By Timothy Gardner
WASHINGTON (Reuters) - Starting in May more than 150 countries will be legally bound to strengthen their protection of nuclear facilities and to cooperate in finding and recovering stolen or smuggled nuclear material, security officials said on Friday.
An amendment to the decade-old Convention on Physical Protection of Nuclear Material was ratified after Nicaragua and Uruguay became the 101st and 102nd signatories, reaching the two-thirds of convention members required to make it legal.
Yukiya Amano, the head of the International Atomic Energy Agency, said in a statement that the amendment "will help reduce the risk of a terrorist attack involving nuclear material, which could have catastrophic consequences."

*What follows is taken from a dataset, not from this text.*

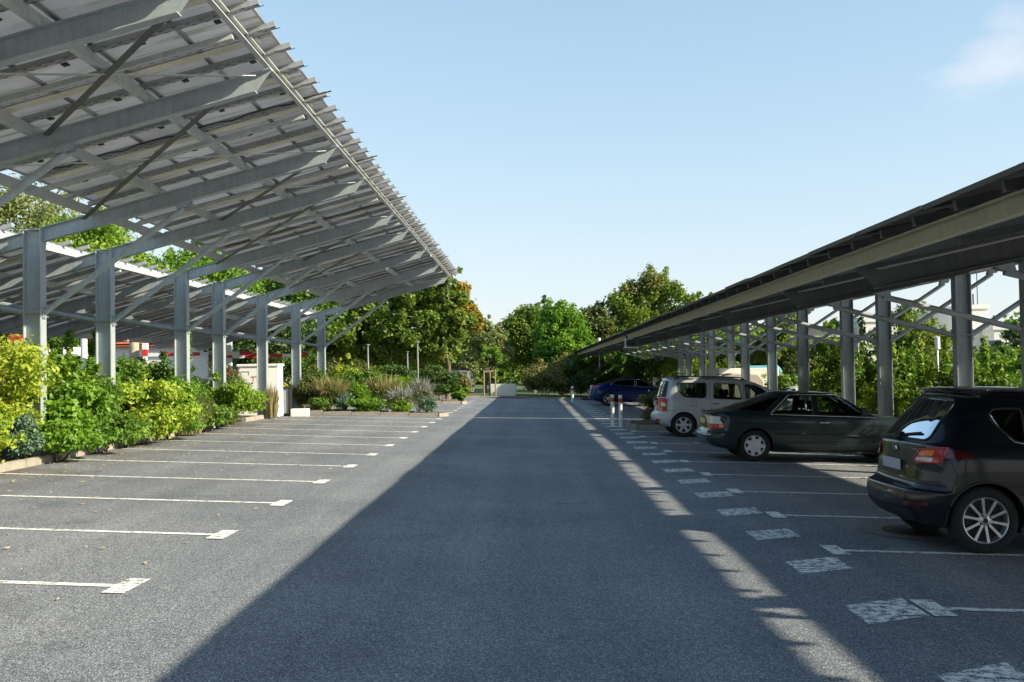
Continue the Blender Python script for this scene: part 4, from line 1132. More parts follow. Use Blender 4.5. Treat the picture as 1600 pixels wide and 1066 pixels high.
def clump_cloud(seed, W, D_, Ht, n, base=0.0, rmin=.16, rmax=.30, shape='round', lean=(0, 0)):
    """clumps spread over an uneven crown W x D x Ht, bottom at base"""
    q = random.Random(seed); out = []
    lobes = [(q.uniform(0, 6.28), q.uniform(-.6, .8), q.uniform(.10, .24)) for _ in range(6)]
    for i in range(n):
        while True:
            x, y, z = q.uniform(-1, 1), q.uniform(-1, 1), q.uniform(-1, 1)
            rr = math.sqrt(x * x + y * y + z * z)
            if .35 < rr < 1: break
        a = math.atan2(y, x); k = 1
        for la, lz, lw in lobes:
            k += lw * math.exp(-((math.cos(a - la) - 1) ** 2 * 4 + (z - lz) ** 2 * 5)) 
        k *= q.uniform(.72, 1.0)
        wz = 1.0
        if shape == 'cone': wz = 1.05 - .55 * (z * .5 + .5)
        if shape == 'flat': wz = 1.0
        if shape == 'egg': wz = 1.08 - .40 * max(0, z)
        r = q.uniform(rmin, rmax)
        X = x * k * wz * (1 - r) * W / 2; Y = y * k * wz * (1 - r) * D_ / 2; Z = base + Ht / 2 + z * k * (1 - r * .9) * Ht / 2
        Z = max(Z, base * .98 + r * Ht * .22)
        out.append((X + lean[0] * (Z / Ht), Y + lean[1] * (Z / Ht), Z, r * W * .5, r * D_ * .5, r * min(Ht, W) * .42))
    for i in range(n // 3):      # stray sprigs that break the outline
        a = q.uniform(0, 6.28); z = q.uniform(-.5, .95); rr = math.sqrt(max(0, 1 - z * z)); r = q.uniform(.05, .11); k = q.uniform(.86, 1.03)
        wz = 1.05 - .55 * (z * .5 + .5) if shape == 'cone' else 1.08 - .40 * max(0, z)
        out.append((rr * math.cos(a) * k * wz * W * .44, rr * math.sin(a) * k * wz * D_ * .44, base + Ht / 2 + z * k * Ht * .5, r * W * .5, r * W * .5, r * W * .6))
    return out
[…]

The measure, which will go into force in 30 days, makes it legally binding for countries to protect nuclear facilities, as well as the domestic use, storage and transportation of nuclear material. States would be required to minimize any radiological consequences of sabotage and to prevent and combat such offenses.
President Barack Obama's National Security Advisor Susan Rice said the agreement is a "cornerstone of the global nuclear security architecture," and that the administration will "urge all countries who have not yet ratified this treaty to do so as soon as possible."
About 10 countries including Pakistan, Azerbaijan and Kuwait signed the amendment last week ahead of a nuclear summit hosted by Obama in Washington.
Amano said before last week's summit that more work was needed in making the amendment universal, which would help ensure that all countries with nuclear capabilities - including North Korea - adhered to the measure, not just those countries that had ratified it.